Lo que hace sumamente difícil lograr una nación menos corrupta, no es el consenso, todos coincidimos que es algo nocivo para la sociedad. Las clases acomodadas tienden a percibir la corrupción como algo inmoral y tratan de alejarse de aquellos que la practican, su percepción del daño a su vida es menor – no porque se beneficien de la corrupción – sino porque a mayores ingresos, las personas más adineradas son más cuidadosas de sus relaciones y adquieren mejores redes de protección social. Mientras que para las clases medias, que han accedido a mejores niveles de vida (pero con mayor esfuerzo), es un asunto de preocupación y presuponen que el estado debería reducirlo en la medida de lo posible, ya que les es más costoso vivir con ella.

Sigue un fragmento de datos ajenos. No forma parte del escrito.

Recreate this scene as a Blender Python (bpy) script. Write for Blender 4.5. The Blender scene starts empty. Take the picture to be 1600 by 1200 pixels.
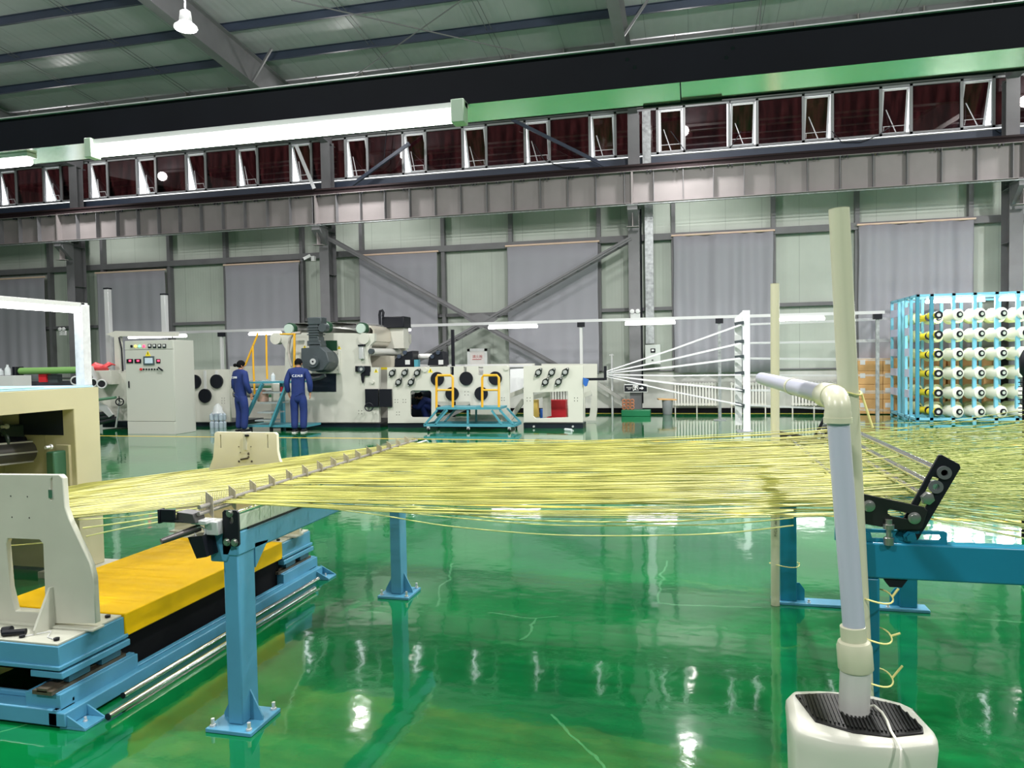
import bpy, math, random
from mathutils import Vector, Matrix
from mathutils.geometry import tessellate_polygon
random.seed(7)
S = bpy.context.scene
COL = S.collection
# ------------------------------------------------------------------ camera
F = 1151.0
def _basis():
    Yc = Vector((279., -45., F)).normalized()
    Xc = Vector((4745., -40., -F))
    Xc = (Xc - Yc * Xc.dot(Yc)).normalized()
    Zc = Xc.cross(Yc)
    if Zc.y > 0: Zc = -Zc
    return Xc, Yc, Zc
XC, YC, ZC = _basis()
EYE = Vector((0, 0, 1.6))
cam_d = bpy.data.cameras.new('camera'); cam = bpy.data.objects.new('camera', cam_d); COL.objects.link(cam)
cam_d.sensor_fit = 'HORIZONTAL'; cam_d.sensor_width = 36.0; cam_d.lens = F / 1600 * 36.0
cam_d.clip_start = 0.05; cam_d.clip_end = 300
# image right / up / back expressed in the hall's axes
r_ = Vector((XC.x, YC.x, ZC.x)); d_ = Vector((XC.y, YC.y, ZC.y)); f_ = Vector((XC.z, YC.z, ZC.z))
cam.matrix_world = Matrix.Translation(EYE) @ Matrix((r_, -d_, -f_)).transposed().to_4x4()
S.camera = cam
def ray(px, py):
    c = Vector((px - 800., py - 600., F))
    return Vector((XC.dot(c), YC.dot(c), ZC.dot(c)))
def at(px, py, x=None, y=None, z=None):
    d = ray(px, py)
    if y is not None: t = y / d.y
    elif z is not None: t = (z - 1.6) / d.z
    else: t = x / d.x
    return EYE + d * t
# ------------------------------------------------------------------ world, exposure
W = bpy.data.worlds.new('sky'); S.world = W; W.use_nodes = True
bg = W.node_tree.nodes['Background']; bg.inputs[0].default_value = (0.93, 0.96, 1.0, 1); bg.inputs[1].default_value = 2.2
S.view_settings.view_transform = 'Standard'; S.view_settings.look = 'None'
S.view_settings.exposure = 0.4; S.view_settings.gamma = 1.0
try: S.view_settings.use_curve_mapping = False
except Exception: pass
def area(name, loc, size, power, color=(1, 1, 1), target=None, shape='DISK', size_y=None, spread=None):
    l = bpy.data.lights.new(name, 'AREA'); l.energy = power; l.color = color; l.shape = shape; l.size = size
    if size_y: l.size_y = size_y
    if spread: l.spread = math.radians(spread)
    o = bpy.data.objects.new(name, l); COL.objects.link(o); o.location = loc
    if target is not None:
        o.rotation_euler = (Vector(target) - Vector(loc)).to_track_quat('-Z', 'Y').to_euler()
    return o
LAMPS = [(-17.6, 11.4), (-8.55, 11.43), (0.5, 11.4), (9.6, 11.4), (-18.6, 18.9), (-9.2, 18.9), (-.15, 18.9), (9.0, 18.9),
         (-8.5, 3.5), (0.5, 3.5), (9.6, 3.5), (-17.6, 3.5), (-4., -4.), (5., -4.)]
LAMP_POWER = 330
def lamp_power(x, y):
    if y > 18: return 95 if x < -12 else (110 if x < -5 else 118)
    if y > 10: return 210 if x < -12 else (310 if x < -5 else (600 if x < 5 else 720))
    return 340
for lx, ly in LAMPS:
    LAMP_Z = 8.1 if ly > 18 else 7.6
    area('bay_light', (lx, ly, LAMP_Z - 0.16), 0.36, lamp_power(lx, ly), (1.0, 0.98, 0.96), spread=118 if ly > 18 else None)
    up = bpy.data.lights.new('bay_uplight', 'POINT'); up.energy = lamp_power(lx, ly) * (.78 if lx < -5 else .85); up.shadow_soft_size = 0.15; up.color = (1.0, 0.96, 0.94)
    uo = bpy.data.objects.new('bay_uplight', up); COL.objects.link(uo); uo.location = (lx, ly, LAMP_Z + 0.32)

LAMP_Z = 7.6
# ------------------------------------------------------------------ materials
MATS = {}
def mat(name, col, rough=0.5, metal=0.0, emit=None, estr=0.0, coat=0.0, noise=0.0, nscale=5.0, bump=0.0, bscale=40.0, spec=0.5, alpha=1.0, trans=0.0, bdist=0.01):
    if name in MATS: return MATS[name]
    m = bpy.data.materials.new(name); m.use_nodes = True; nt = m.node_tree; b = nt.nodes['Principled BSDF']
    b.inputs['Base Color'].default_value = (*col, 1); b.inputs['Roughness'].default_value = rough; b.inputs['Metallic'].default_value = metal
    b.inputs['Specular IOR Level'].default_value = spec; b.inputs['Coat Weight'].default_value = coat; b.inputs['Coat Roughness'].default_value = 0.04
    b.inputs['Alpha'].default_value = alpha; b.inputs['Transmission Weight'].default_value = trans
    if emit: b.inputs['Emission Color'].default_value = (*emit, 1); b.inputs['Emission Strength'].default_value = estr
    if noise > 0 or bump > 0:
        tc = nt.nodes.new('ShaderNodeTexCoord')
    if noise > 0:
        n = nt.nodes.new('ShaderNodeTexNoise'); n.inputs['Scale'].default_value = nscale; n.inputs['Detail'].default_value = 6
        nt.links.new(tc.outputs['Object'], n.inputs['Vector'])
        r = nt.nodes.new('ShaderNodeValToRGB'); r.color_ramp.elements[0].position = 0.3; r.color_ramp.elements[1].position = 0.7
        r.color_ramp.elements[0].color = (*[c * (1 - noise) for c in col], 1); r.color_ramp.elements[1].color = (*[min(1, c * (1 + noise)) for c in col], 1)
        nt.links.new(n.outputs['Fac'], r.inputs[0]); nt.links.new(r.outputs[0], b.inputs['Base Color'])
    if bump > 0:
        n2 = nt.nodes.new('ShaderNodeTexNoise'); n2.inputs['Scale'].default_value = bscale; n2.inputs['Detail'].default_value = 3
        nt.links.new(tc.outputs['Object'], n2.inputs['Vector'])
        bp = nt.nodes.new('ShaderNodeBump'); bp.inputs['Strength'].default_value = bump; bp.inputs['Distance'].default_value = bdist
        nt.links.new(n2.outputs['Fac'], bp.inputs['Height']); nt.links.new(bp.outputs[0], b.inputs['Normal'])
    MATS[name] = m
    return m
def srgb(r, g, b):
    f = lambda c: ((c / 255 + 0.055) / 1.055) ** 2.4 if c > 10 else c / 255 / 12.92
    return (f(r), f(g), f(b))
steel = mat('painted_steel_grey', srgb(104, 104, 107), 0.5, noise=0.12, nscale=2)
steel_dark = mat('painted_steel_navy', srgb(52, 62, 80), 0.5, noise=0.1, nscale=2)
girder_m = mat('girder_paint', srgb(128, 122, 122), 0.5, noise=0.08, nscale=1.5)
cream = mat('cream_enamel', srgb(198, 198, 188), 0.38, noise=0.03, nscale=3)
ivory = mat('ivory_paint', srgb(186, 180, 146), 0.4, noise=0.02)
offwhite = mat('offwhite_plate', srgb(186, 187, 174), 0.45, noise=0.05, nscale=4)
blue = mat('machine_blue', srgb(78, 144, 176), 0.35, noise=0.06, nscale=6)
blue_deep = mat('machine_blue_deep', srgb(24, 122, 152), 0.32, noise=0.05, nscale=6)
teal = mat('platform_teal', srgb(72, 142, 158), 0.4)
yellow = mat('safety_yellow', srgb(240, 192, 0), 0.5, noise=0.03, nscale=3, spec=0.2)
yellow_rail = mat('rail_yellow', srgb(224, 168, 40), 0.4)
black = mat('black_paint', (0.006, 0.007, 0.012), 0.45, spec=0.3)
blackmatte = mat('black_matte', (0.003, 0.003, 0.004), 0.7, spec=0.12)
zinc = mat('zinc_bolt', (0.42, 0.42, 0.40), 0.28, 0.9)
navyblack = mat('plinth_navy', (0.006, 0.010, 0.02), 0.35)
chrome = mat('chrome', (0.75, 0.75, 0.76), 0.12, 1.0)
castiron = mat('grey_casting', srgb(62, 70, 74), 0.45, noise=0.1)
alu = mat('aluminium', (0.66, 0.67, 0.68), 0.35, 0.45)
plate_steel = mat('brushed_plate', srgb(172, 166, 148), 0.4, 0.2)
galv = mat('galvanised', (0.36, 0.38, 0.39), 0.4, 0.5, noise=0.3, nscale=12)
creel_tube = mat('creel_tube_glow', (1, 1, 1), 0.3, emit=(1.0, 1.0, 0.97), estr=16.0)
pvc = mat('pvc_cream', srgb(204, 203, 178), 0.3)
pvc_white = mat('pvc_white', srgb(186, 188, 206), 0.28)
plastic_white = mat('plastic_white', srgb(208, 208, 196), 0.3)
white = mat('white_paint', (0.58, 0.59, 0.59), 0.5)
yarn_m = mat('yarn_yellow', srgb(188, 186, 104), 0.38, noise=0.32, nscale=5)
yarn_f = mat('yarn_fan', srgb(180, 186, 116), 0.38, noise=0.3, nscale=4)
yarn_w = mat('yarn_white', (0.62, 0.63, 0.64), 0.4)
film = mat('roller_chrome', (0.7, 0.7, 0.68), 0.25, 0.8)
greencap = mat('green_cap', srgb(30, 70, 48), 0.4)
tube_m = mat('tube_glow', (1, 1, 1), 0.3, emit=(1.0, 1.0, 0.96), estr=9.0)
tube_near = mat('tube_glow_near', (1, 1, 1), 0.3, emit=(1.0, 1.0, 0.96), estr=12.0)
lamp_m = mat('lamp_glow', (1, 1, 1), 0.3, emit=(1.0, 0.98, 0.93), estr=14.0)
skin_m = mat('skin', srgb(190, 140, 115), 0.55)
hair_m = mat('hair', (0.004, 0.004, 0.005), 0.8, spec=0.1)
blue_cloth = mat('workwear_blue', srgb(16, 40, 102), 0.8, noise=0.15, nscale=8, bump=0.3, bscale=14)
red_m = mat('red_plastic', srgb(200, 40, 50), 0.4)
card = mat('cardboard', srgb(206, 160, 104), 0.7, noise=0.05)
curtain_m = mat('curtain_grey', srgb(150, 150, 158), 0.85)
glow_red = mat('led_red', (0.6, 0.02, 0.05), 0.3, emit=(1, 0.05, 0.12), estr=2.5)
glow_green = mat('led_green', (0.1, 0.6, 0.3), 0.3, emit=(0.2, 1, 0.4), estr=1.6)
glow_yellow = mat('led_yellow', (0.8, 0.6, 0.1), 0.3, emit=(1, 0.75, 0.1), estr=1.6)
screen_m = mat('screen', (0.2, 0.25, 0.27), 0.2, emit=(0.5, 0.62, 0.68), estr=0.5)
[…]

Las clases populares no perciben la corrupción de la misma forma en que lo hacen las anteriores, ya que su ecosistema está más alejado de los recursos de protección que el estado provee. Pareciera que para las personas menos favorecidas la corrupción está profundamente relacionada con su forma de vida; es un asunto personal, que conecta más con lo emocional que con lo racional. Para la población más pobre lo corrupto no es aquello que le afecta, es lo que representa, lo que le impide progresar; esto explicaría la exigencia de más estado en las zonas marginadas.

Ni el índice de Transparencia internacional que se realiza con sondeos del sector privado y “expertos” en materia de corrupción, ni las evaluaciones de normas administrativas serán suficientes por sí mismas. No incluyen la percepción de los distintos niveles socioeconómicos y tampoco considera análisis de medios digitales. Mientras no exista una conversación seria que tome en cuenta la inteligencia de los expertos, la inteligencia de la sociedad y a la inteligencia proporcionada por la tecnología, seguiremos secuestrados por las creencias y ocurrencias de los políticos.